The EUR/USD ISM and Powell call was the most precisely framed opportunity of the day. The morning briefing correctly stated: define a range before the release, trade the confirmed break, keep risk small. ISM printed above the hawkish threshold of 53.5, and Powell's speech contained no monetary policy signals. The trade was a confirmed break of the pre-release range to the downside, toward the 1.1620-1.1630 support. That played out as described. The guidance to avoid holding both a gold long and USD/CHF long simultaneously also proved correct, as both would have moved adversely. Early warning signal four (EUR/USD's response to the morning PMI) also validated: European stocks opened below Friday's close, exactly the warning signal flagged.
The early warning signals performed well overall. Signal one (USD/JPY above 159.50 as an acceleration signal) triggered, and subscribers who reduced yen-long exposure as specified avoided the intraday adverse move. Signal two (gold losing $4,500) triggered, and the correlation with USD/CHF was intact, confirming the move was genuine rather than a transient dislocation. Signal three (oil below $88 at 14:45 signalling Iran deal progress) did not trigger, as oil was well above $91 by the ISM window.
Positioning Into Tomorrow
The geopolitical situation has escalated materially as of this writing. Iran suspending talks and the US striking Iranian radar and drone sites is a significant reversal from last week's ceasefire optimism. US Central Command said Iran fired two ballistic missiles overnight targeting American forces stationed in Kuwait, the latest in a series of attacks that further undermines a threadbare ceasefire. This is a recent development and must be treated as a live risk into Tuesday's Asian session. Asia will open with WTI near $94, oil above its pre-ceasefire-optimism levels, and any further Iranian military action overnight will extend the energy shock.
For the Asia session, USD/JPY approaching 160.00 is the most acute setup. If Tokyo opens with oil near $94 and equity futures firm, the yen may weaken further toward 160.00. Japan's Ministry of Finance intervention rhetoric will be the key listening point. Any verbal intervention before 160.00 is likely to be sharp and fast given the extreme short positioning. Do not be short JPY near 160.00 without a very tight stop.

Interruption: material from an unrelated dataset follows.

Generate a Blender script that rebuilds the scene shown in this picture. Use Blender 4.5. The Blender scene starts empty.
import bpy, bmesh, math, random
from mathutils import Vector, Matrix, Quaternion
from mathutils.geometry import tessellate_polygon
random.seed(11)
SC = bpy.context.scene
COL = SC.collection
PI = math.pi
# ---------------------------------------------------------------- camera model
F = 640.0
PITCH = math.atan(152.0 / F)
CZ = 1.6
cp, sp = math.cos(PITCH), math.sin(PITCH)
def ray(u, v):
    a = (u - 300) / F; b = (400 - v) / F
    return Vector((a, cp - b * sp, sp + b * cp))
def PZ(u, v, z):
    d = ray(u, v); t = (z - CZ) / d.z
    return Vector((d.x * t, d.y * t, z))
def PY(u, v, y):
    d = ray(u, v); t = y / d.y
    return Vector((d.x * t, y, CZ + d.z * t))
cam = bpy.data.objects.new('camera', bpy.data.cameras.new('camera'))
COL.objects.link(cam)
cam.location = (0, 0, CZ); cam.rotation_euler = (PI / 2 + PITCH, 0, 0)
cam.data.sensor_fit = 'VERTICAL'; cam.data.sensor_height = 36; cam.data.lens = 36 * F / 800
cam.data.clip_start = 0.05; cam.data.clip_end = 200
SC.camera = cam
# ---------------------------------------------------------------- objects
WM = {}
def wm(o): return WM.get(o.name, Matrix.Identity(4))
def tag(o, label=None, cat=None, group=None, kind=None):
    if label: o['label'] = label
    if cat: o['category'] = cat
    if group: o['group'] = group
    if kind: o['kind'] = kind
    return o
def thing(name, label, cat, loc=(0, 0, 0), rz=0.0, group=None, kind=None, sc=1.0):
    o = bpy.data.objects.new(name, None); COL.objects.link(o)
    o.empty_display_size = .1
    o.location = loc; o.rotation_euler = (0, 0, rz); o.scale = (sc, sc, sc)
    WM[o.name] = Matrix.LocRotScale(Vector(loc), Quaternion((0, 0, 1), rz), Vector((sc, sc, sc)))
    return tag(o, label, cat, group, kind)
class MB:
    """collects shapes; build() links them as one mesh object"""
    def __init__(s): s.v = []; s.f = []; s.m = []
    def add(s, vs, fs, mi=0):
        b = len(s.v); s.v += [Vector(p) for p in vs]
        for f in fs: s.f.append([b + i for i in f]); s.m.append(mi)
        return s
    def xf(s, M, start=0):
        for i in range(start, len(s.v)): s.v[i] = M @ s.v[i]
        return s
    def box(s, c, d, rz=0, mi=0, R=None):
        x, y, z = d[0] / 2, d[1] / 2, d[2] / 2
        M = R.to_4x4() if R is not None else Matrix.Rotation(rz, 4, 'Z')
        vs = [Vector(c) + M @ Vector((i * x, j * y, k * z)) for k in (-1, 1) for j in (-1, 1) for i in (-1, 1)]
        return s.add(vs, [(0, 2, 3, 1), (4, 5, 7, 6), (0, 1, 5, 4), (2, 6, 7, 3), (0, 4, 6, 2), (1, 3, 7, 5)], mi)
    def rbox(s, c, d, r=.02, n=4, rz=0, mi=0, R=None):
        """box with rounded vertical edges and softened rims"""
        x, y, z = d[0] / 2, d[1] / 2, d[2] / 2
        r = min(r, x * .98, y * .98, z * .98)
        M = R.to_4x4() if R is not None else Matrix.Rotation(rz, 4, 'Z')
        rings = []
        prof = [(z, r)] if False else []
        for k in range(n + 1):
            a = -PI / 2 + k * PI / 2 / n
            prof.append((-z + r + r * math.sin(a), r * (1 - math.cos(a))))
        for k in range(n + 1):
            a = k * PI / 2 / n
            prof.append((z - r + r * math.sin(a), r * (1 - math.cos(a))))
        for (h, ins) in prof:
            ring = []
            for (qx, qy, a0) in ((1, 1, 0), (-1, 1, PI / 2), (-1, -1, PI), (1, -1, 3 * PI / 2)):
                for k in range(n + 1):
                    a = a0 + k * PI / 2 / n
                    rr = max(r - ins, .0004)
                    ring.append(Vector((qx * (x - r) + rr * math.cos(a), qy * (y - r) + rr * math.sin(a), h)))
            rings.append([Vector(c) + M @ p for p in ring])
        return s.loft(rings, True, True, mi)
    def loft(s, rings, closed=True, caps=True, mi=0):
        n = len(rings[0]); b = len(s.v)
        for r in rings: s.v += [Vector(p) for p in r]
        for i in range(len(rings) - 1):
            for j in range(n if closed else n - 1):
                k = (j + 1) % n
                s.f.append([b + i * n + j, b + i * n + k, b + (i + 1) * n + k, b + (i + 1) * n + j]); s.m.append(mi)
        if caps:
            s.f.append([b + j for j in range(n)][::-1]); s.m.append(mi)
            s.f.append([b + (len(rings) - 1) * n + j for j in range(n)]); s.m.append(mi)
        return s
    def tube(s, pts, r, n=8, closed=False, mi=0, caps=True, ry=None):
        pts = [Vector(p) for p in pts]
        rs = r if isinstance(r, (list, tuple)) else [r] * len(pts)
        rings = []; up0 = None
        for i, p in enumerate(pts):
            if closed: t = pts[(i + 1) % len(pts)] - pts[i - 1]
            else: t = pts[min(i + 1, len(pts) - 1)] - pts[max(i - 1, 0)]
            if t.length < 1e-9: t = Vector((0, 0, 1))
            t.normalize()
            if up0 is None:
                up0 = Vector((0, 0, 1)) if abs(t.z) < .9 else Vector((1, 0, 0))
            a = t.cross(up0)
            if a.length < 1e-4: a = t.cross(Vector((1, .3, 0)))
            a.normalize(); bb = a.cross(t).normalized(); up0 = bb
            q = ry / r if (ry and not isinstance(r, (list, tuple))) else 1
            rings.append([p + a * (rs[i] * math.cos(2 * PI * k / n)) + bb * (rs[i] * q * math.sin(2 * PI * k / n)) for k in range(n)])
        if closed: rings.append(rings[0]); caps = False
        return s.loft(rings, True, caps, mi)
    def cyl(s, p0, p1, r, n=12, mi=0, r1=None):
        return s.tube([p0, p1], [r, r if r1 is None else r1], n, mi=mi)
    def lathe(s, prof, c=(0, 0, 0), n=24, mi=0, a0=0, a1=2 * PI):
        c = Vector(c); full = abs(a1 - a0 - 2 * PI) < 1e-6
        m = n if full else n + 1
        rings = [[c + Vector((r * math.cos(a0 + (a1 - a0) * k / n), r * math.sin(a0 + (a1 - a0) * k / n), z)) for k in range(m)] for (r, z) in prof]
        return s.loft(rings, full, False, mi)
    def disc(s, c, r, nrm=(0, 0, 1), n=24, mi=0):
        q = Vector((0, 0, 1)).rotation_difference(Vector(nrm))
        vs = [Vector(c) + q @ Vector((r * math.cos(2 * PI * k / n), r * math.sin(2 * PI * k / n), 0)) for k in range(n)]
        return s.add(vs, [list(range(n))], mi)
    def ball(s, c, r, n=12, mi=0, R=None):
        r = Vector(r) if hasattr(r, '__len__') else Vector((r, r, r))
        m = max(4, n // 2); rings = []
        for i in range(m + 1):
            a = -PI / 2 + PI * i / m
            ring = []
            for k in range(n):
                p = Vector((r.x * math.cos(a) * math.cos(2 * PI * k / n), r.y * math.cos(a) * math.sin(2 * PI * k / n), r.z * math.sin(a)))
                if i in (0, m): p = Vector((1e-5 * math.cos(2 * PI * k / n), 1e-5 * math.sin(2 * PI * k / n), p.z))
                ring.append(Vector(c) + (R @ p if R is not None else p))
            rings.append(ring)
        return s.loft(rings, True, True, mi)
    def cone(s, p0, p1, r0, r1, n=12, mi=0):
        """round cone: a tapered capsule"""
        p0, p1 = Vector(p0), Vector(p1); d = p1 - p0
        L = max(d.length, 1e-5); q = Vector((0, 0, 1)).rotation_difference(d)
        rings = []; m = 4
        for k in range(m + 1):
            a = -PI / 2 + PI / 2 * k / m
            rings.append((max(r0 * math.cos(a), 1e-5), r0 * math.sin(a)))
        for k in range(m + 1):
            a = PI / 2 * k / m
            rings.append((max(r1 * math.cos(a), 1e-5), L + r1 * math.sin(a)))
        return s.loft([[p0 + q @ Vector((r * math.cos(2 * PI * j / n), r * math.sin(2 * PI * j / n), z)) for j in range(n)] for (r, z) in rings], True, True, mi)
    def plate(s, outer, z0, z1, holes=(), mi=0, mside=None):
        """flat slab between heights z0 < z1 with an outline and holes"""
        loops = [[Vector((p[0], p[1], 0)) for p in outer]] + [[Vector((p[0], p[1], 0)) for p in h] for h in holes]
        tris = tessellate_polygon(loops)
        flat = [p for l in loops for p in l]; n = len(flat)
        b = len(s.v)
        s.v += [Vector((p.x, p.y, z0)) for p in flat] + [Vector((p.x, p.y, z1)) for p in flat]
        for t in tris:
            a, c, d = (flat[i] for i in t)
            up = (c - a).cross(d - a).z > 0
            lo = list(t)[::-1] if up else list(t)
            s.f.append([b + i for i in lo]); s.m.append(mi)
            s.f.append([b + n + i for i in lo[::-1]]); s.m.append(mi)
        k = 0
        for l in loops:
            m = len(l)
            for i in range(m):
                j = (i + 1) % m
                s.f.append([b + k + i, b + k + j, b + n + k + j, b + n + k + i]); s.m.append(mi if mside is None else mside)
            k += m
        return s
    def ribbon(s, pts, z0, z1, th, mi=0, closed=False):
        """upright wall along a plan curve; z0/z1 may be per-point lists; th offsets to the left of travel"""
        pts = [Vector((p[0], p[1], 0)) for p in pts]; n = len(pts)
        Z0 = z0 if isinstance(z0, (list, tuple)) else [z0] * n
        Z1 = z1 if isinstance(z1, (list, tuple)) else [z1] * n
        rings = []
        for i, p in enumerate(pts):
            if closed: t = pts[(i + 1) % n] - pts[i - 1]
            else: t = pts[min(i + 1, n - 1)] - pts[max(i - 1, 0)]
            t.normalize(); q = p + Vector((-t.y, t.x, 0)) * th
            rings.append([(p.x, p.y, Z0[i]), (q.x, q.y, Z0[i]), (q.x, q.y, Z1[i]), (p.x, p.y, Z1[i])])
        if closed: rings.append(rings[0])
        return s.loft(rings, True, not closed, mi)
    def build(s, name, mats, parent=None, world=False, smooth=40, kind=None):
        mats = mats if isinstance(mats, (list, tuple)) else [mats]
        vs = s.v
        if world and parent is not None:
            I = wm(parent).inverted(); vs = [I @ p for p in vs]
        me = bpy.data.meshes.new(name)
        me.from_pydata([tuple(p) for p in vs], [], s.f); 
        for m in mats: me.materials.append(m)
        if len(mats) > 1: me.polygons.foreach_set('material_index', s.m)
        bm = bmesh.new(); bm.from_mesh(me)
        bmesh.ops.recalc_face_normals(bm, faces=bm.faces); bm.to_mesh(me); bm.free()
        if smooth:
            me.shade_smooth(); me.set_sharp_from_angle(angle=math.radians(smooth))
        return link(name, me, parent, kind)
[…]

The week ahead features ISM services and the Fed Beige Book on Wednesday, and May non-farm payrolls on Friday, with the consensus at +90,000. Friday's payrolls report is now elevated in importance. A strong print combined with the strong ISM manufacturing data would materially shift the probability of the Warsh Fed removing the easing bias at the June 16-17 FOMC meeting. Bond traders are looking to a key jobs report this week to confirm their wagers that the US economy is strong enough to push the Federal Reserve to lift rates by next year. Combined with elevated oil prices and reaccelerating inflation, that may bolster expectations that officials will remove the easing bias at the first Warsh Fed meeting.
Tomorrow's European session will focus on any overnight Iran headlines first. Watch for any Iranian or US government statement before the London open. If there are no further escalatory headlines overnight, oil may consolidate in the $92-$95 range. If there is further military action, a test of $98-$100 is plausible. For the pairs covered, the key setups going into tomorrow are: USD/JPY at the 160.00 ceiling (reactive, not anticipatory), gold at the $4,450-$4,480 demand zone as a potential stabilisation point, and EUR/USD retesting 1.1600-1.1620 support. USD/CAD remains oil-reactive and hard to trade with conviction in either direction while the Iran situation is this fluid.
Markets Mastered - Today's Takeaway
Iran suspended ceasefire talks and oil surged 8%, proving once again that this conflict remains the primary macro driver for every instrument in our coverage list, and that any week's ceasefire optimism can be completely reversed by a single news agency report.
The ISM Manufacturing PMI printed 54, beating consensus and reinforcing the hawkish rate environment. Traders who entered the 15:00 UK window with the pre-release range framework captured the cleanest directional move of the day.
Gold breaking below $4,500 is technically significant. Until it reclaims that level on a closing basis, the path of least resistance is toward $4,376-$4,407, and the -0.90 USD/CHF correlation means any gold weakness should be cross-checked against USD/CHF to confirm it is genuine and not a transient spike.
USD/JPY near 160.00 with extreme short-yen CFTC positioning is a coiled spring. Stay reactive, not anticipatory. The next 48 hours of Iran headlines will determine whether that spring uncoils violently lower or breaks above 160.00 into intervention territory.